━━ TASK MATERIAL ━━

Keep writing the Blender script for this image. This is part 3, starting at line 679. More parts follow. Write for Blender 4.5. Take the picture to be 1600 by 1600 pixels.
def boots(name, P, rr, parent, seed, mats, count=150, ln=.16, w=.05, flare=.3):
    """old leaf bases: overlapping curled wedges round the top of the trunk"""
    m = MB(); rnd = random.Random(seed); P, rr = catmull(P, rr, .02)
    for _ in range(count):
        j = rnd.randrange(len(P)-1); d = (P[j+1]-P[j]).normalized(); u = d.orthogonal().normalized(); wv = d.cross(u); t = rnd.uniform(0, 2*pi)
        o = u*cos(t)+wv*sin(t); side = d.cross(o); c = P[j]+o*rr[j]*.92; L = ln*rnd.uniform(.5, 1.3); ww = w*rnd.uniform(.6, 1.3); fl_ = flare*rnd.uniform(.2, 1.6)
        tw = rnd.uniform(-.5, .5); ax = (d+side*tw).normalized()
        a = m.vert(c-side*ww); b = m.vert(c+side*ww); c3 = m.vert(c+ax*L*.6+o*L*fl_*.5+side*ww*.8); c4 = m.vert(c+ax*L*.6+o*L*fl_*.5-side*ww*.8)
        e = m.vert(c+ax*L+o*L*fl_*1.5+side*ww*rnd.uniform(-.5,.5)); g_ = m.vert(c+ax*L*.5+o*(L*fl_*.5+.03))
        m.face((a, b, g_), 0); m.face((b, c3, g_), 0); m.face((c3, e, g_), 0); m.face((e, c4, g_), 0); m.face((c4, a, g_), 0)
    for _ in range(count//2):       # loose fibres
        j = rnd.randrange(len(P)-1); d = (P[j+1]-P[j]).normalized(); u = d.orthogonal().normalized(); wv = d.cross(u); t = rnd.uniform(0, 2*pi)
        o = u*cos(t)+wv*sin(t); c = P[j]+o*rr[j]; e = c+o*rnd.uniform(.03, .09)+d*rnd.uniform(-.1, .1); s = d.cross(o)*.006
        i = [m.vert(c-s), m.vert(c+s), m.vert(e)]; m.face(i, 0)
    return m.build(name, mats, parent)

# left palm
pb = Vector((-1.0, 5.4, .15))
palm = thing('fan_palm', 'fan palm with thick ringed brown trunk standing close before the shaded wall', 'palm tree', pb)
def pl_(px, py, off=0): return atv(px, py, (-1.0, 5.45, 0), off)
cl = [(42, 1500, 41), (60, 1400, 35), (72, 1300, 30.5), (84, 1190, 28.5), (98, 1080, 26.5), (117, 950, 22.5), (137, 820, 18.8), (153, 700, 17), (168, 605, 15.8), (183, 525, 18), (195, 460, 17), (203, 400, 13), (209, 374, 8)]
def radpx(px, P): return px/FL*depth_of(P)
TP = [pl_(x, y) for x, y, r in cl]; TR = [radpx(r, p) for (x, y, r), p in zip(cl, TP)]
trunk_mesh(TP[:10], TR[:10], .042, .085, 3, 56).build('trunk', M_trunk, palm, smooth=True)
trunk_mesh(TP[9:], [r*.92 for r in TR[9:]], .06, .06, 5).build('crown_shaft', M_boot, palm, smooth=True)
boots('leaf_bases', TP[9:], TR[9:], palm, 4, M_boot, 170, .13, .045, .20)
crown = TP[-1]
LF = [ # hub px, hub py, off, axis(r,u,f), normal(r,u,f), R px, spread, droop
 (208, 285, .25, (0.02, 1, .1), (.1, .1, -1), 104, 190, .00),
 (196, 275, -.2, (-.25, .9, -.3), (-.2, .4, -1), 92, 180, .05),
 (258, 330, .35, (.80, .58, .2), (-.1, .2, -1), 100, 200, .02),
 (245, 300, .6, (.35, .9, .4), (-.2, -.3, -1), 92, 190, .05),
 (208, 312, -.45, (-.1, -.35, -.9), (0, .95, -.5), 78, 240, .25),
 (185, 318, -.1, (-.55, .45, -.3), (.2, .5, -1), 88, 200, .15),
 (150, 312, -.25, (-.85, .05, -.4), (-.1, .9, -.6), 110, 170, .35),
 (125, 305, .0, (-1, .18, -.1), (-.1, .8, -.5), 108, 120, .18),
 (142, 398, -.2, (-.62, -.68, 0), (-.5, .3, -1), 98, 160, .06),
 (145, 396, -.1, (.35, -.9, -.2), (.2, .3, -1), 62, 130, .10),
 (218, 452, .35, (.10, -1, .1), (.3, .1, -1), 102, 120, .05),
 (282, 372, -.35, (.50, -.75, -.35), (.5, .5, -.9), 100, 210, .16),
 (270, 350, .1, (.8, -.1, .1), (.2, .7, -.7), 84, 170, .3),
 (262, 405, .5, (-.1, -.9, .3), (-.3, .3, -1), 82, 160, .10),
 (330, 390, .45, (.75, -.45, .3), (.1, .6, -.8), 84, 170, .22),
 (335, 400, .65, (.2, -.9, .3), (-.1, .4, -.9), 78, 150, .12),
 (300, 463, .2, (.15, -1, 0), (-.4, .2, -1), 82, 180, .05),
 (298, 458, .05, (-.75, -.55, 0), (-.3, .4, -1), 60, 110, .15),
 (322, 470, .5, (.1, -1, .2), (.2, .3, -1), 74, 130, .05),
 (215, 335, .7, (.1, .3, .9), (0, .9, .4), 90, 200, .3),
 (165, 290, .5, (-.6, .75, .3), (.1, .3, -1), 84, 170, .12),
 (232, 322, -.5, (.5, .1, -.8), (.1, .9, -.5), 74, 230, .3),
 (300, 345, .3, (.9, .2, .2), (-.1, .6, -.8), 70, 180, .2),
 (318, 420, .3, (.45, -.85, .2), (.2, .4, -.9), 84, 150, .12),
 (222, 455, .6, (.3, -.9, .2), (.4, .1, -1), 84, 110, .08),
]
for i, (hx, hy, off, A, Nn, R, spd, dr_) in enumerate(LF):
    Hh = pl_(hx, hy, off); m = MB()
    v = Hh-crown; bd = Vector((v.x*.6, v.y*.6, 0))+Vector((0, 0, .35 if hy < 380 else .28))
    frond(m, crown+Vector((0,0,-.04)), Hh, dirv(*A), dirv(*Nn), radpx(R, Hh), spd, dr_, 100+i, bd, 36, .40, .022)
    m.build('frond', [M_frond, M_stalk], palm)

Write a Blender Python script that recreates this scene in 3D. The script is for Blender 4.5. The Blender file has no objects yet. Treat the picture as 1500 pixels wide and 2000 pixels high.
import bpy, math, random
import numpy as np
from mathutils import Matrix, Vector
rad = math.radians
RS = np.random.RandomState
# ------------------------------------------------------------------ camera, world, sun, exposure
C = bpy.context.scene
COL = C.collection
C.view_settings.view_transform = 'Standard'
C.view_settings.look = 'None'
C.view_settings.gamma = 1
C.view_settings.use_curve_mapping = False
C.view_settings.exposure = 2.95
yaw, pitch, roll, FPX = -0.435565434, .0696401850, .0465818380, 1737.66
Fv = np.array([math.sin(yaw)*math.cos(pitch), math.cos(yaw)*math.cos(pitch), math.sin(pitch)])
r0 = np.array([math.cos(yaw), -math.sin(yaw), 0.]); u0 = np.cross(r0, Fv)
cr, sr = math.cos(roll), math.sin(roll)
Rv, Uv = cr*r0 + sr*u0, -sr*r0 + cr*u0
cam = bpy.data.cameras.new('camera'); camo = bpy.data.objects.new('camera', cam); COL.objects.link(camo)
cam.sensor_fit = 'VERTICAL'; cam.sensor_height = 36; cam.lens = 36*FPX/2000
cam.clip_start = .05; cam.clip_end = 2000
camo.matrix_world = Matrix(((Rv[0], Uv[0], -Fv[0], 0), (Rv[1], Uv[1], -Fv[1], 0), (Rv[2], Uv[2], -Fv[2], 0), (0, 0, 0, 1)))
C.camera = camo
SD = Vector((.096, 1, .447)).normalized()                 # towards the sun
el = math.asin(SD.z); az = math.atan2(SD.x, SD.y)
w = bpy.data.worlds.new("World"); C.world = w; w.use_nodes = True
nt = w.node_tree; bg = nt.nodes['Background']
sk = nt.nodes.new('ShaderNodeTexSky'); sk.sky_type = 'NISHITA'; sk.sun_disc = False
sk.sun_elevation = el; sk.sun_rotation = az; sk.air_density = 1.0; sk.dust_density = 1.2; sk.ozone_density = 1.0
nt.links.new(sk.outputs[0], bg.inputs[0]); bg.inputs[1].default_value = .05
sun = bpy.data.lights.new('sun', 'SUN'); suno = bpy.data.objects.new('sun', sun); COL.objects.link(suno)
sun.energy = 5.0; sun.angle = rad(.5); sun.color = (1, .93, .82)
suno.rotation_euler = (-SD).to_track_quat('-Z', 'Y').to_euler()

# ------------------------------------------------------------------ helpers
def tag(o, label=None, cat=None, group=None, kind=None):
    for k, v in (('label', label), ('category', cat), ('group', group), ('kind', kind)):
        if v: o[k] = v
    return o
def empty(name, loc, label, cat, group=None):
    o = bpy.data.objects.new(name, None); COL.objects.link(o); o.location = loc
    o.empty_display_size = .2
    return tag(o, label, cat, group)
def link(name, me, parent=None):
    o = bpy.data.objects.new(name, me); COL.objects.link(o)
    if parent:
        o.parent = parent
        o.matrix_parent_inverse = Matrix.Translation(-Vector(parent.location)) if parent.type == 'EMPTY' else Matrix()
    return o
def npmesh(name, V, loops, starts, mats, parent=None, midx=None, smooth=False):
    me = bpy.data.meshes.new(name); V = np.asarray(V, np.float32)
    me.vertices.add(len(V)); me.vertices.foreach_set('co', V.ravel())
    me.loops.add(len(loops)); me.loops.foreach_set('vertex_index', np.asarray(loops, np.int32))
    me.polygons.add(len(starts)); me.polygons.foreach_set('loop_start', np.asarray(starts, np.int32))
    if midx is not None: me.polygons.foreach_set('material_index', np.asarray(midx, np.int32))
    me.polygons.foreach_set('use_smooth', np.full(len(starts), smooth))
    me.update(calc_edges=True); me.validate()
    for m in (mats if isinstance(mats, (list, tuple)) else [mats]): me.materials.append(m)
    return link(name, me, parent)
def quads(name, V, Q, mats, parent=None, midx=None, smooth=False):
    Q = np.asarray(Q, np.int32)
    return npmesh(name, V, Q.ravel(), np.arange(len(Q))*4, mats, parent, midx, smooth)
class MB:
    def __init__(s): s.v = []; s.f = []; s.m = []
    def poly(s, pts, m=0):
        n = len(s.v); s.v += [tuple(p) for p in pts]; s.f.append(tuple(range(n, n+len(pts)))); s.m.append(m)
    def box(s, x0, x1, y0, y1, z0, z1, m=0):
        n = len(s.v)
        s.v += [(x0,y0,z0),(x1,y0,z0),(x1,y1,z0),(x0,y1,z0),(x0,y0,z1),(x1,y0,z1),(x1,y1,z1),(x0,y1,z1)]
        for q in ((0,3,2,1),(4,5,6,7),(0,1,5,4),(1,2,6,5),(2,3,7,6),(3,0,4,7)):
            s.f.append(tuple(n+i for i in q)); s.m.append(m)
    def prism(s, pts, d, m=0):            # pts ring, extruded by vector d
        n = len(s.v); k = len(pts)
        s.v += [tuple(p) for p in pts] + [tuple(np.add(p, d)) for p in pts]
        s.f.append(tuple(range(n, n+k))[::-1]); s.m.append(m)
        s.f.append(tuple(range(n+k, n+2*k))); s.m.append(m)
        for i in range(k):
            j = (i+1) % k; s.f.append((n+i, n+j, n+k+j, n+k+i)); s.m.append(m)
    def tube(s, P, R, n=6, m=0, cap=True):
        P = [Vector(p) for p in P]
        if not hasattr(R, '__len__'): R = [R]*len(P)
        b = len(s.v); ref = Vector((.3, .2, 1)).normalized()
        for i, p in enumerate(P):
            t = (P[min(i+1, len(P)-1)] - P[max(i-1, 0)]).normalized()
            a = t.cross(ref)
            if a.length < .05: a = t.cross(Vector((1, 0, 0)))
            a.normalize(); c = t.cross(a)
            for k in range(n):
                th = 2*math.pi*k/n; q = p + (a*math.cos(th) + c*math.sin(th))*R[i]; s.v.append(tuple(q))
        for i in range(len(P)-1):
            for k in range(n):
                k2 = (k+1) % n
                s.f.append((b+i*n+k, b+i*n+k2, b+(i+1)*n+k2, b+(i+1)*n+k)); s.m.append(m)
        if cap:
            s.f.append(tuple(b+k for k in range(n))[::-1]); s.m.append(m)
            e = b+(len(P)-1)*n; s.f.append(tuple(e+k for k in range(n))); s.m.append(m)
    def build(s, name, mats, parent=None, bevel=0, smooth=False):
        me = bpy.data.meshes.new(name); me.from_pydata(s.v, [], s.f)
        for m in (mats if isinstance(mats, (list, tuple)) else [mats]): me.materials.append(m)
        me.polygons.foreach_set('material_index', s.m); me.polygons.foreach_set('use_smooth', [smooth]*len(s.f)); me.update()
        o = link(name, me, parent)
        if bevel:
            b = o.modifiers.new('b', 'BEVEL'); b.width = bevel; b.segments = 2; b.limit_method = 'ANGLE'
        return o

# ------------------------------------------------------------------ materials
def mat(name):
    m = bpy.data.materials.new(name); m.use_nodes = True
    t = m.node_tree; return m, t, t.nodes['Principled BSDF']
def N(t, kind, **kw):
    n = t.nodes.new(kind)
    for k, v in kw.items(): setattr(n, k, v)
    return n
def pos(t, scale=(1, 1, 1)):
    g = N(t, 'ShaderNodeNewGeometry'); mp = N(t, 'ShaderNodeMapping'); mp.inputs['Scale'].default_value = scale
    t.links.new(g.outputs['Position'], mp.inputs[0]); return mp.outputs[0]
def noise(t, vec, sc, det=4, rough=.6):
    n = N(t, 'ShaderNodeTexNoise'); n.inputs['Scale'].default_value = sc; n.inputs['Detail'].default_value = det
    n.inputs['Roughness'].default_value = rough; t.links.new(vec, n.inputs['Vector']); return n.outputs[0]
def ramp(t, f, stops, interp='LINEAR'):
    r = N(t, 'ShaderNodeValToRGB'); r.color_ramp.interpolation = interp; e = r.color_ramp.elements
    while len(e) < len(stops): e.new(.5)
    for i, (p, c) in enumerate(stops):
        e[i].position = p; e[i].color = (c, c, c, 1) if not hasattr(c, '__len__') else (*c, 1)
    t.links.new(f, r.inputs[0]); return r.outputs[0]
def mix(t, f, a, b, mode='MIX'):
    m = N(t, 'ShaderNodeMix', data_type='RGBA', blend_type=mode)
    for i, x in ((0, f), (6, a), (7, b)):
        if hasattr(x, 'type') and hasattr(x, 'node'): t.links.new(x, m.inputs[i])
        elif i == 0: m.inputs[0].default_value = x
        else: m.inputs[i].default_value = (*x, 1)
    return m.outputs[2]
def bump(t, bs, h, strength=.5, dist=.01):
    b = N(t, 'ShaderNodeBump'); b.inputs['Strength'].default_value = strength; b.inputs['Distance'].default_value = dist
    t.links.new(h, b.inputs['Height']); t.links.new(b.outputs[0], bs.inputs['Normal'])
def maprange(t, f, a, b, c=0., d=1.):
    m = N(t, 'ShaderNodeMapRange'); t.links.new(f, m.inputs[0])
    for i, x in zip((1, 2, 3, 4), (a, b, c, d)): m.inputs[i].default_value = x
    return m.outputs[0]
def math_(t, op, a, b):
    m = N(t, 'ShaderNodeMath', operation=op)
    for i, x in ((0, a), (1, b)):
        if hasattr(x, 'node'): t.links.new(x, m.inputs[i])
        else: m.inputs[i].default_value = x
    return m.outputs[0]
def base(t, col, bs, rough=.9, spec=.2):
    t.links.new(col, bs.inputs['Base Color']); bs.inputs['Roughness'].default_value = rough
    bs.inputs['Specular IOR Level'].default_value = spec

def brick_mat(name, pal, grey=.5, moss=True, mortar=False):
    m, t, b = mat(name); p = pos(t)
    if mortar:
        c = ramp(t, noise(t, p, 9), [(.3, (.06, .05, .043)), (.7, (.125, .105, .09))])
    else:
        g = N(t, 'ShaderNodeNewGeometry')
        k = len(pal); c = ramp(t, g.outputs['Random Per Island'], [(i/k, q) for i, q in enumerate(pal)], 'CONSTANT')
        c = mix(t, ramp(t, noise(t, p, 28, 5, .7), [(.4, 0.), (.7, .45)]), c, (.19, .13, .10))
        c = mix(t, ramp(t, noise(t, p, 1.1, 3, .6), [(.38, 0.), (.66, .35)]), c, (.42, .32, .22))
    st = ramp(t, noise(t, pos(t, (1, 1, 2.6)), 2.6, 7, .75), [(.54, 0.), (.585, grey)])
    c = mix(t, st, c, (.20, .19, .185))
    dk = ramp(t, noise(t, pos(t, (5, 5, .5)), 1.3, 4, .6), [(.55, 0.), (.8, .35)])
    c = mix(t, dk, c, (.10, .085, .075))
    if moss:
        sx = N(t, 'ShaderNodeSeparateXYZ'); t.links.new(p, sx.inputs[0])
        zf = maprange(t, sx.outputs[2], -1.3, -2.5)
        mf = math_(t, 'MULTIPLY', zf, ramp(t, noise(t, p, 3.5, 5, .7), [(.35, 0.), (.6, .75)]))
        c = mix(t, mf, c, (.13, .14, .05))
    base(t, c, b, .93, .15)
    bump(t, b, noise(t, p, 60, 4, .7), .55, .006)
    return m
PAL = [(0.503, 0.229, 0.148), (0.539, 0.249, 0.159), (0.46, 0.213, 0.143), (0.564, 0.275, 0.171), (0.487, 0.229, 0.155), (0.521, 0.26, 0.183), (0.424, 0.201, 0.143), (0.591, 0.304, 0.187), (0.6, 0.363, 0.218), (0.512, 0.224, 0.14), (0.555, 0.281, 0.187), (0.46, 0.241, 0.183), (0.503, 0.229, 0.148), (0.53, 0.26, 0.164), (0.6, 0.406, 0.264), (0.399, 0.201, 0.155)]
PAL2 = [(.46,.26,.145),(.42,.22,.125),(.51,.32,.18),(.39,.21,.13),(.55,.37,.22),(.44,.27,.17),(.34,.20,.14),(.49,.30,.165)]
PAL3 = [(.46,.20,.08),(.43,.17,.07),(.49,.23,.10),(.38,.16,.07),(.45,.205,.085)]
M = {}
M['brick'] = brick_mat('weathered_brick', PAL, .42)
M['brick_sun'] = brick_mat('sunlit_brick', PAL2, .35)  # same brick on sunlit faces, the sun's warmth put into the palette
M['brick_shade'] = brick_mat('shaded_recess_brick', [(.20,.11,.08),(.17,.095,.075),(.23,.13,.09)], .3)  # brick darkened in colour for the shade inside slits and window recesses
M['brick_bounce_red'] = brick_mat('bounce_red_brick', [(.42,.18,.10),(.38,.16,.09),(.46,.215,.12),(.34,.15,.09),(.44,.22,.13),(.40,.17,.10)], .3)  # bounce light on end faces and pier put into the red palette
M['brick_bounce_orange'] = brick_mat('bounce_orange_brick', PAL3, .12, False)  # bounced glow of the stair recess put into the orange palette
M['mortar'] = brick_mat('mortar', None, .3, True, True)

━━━

* **WHAT YOU HAVE TO DO**: Show all lines in the entries above where the word "scene" appears.

* **EXPECTED ANSWER**:
Write a Blender Python script that recreates this scene in 3D. The script is for Blender 4.5. The Blender file has no objects yet. Treat the picture as 1500 pixels wide and 2000 pixels high.
C = bpy.context.scene